A veces pasa que las madres, por curiosidad le preguntan a sus hijos de qué se han confesado. Y lo hijos normalmente no le responden. Pero hubo un chaval que si le respondió y le dijo:
–Yo siempre me confieso de lo mismo, de que tiro barro a los autobuses y de que no creo en el Espíritu Santo.

Pues a este niño, aunque diga siempre lo mismo, Dios le ayuda más, le da su gracia más veces que a otros que confiesan menos.

–Señor que venzamos la vergüenza de pedirte perdón las veces que haga falta. Agranda nuestro corazón para pedirte perdón.

Hablábamos al principio de San Pedro. No era un hombre perfecto. Fíjate, Jesús, en una ocasión le llamó Satanás (apártate de mí Satanás). Traicionó al Señor tres veces en público, discutió con los demás Apóstoles para ver quién iba a ser el mayor en el Reino.

Cometió pecados, grandes y pequeños, pero como estaba acostumbrado a pedir perdón al Señor, no es extraño que después de negarle tres veces saliera fuera y llorara desconsolado por lo que había hecho. La gracia de Dios le llegaba con frecuencia por eso cambió y fue santo.

San Juan y Santiago también recibieron muchas veces la gracia del perdón, y eso les cambió el carácter. Al principio de estar con Jesús se enfadaban y pedían que cayera azufre sobre los pueblos que no querían acogerlos y el Señor les tenía que corregir.

Santiago murió mártir, por amor a Dios, y San Juan, con el pasar de los años y la acción de la gracia, llegó a escribir cosas maravillosas sobre el amor a los demás. Te leo una: queridos hermanos, amémonos unos a otros, ya que el amor es de Dios (…)
Quien no ama no ha conocido a Dios.

Y qué me dices de San Pablo. Dice la Escritura que mientras mataban a san Esteban a pedradas, que fue el primer mártir, san Pablo estaba allí de pie viendo todo y aprobando lo que estaban haciendo. Pero la gracia de Dios fue más fuerte que sus pecados y por eso es santo.

Con Dios, todos pudieron.
–Señor, Tú has llevado el peso de la cruz, el peso de nuestros pecados. Levántanos porque solos no podemos.
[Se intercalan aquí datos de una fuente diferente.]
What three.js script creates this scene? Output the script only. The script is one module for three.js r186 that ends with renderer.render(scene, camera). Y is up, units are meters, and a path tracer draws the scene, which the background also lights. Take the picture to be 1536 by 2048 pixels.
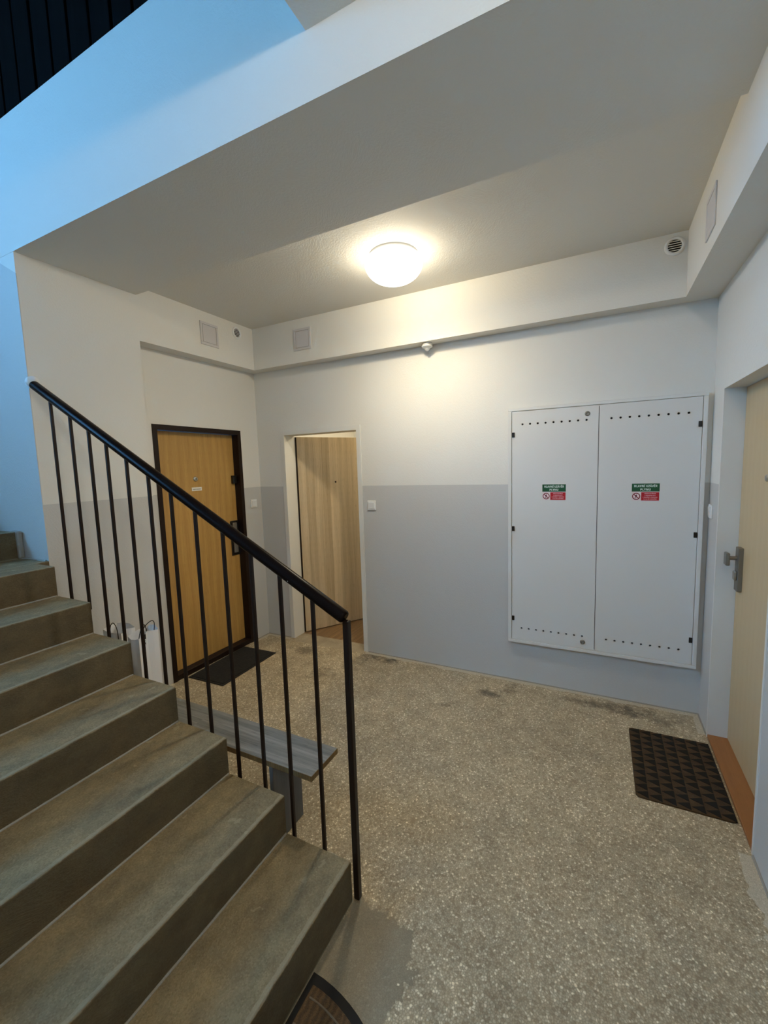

Por algo dijo el Señor que hay más alegría en el cielo por un pecador que se convierte que por 99 santos. Menos mal, porque nosotros estamos muy lejos de la santidad. Y tenemos la capacidad de alegrar a Dios, cada vez que nos convertimos.

Jesús sufrió mucho con Judas. Estuvo el mismo tiempo con el Señor que los demás, y sin embargo terminó mal. Robaba de la bolsa pero no pedía perdón. Se fue haciendo duro. Jesús lo intentó hasta el último momento, pero él no quiso.

La Virgen es el Refugio de los pecadores. Acudimos a Ella para que nos lleve a confesar nuestros pecados cada dos por tres.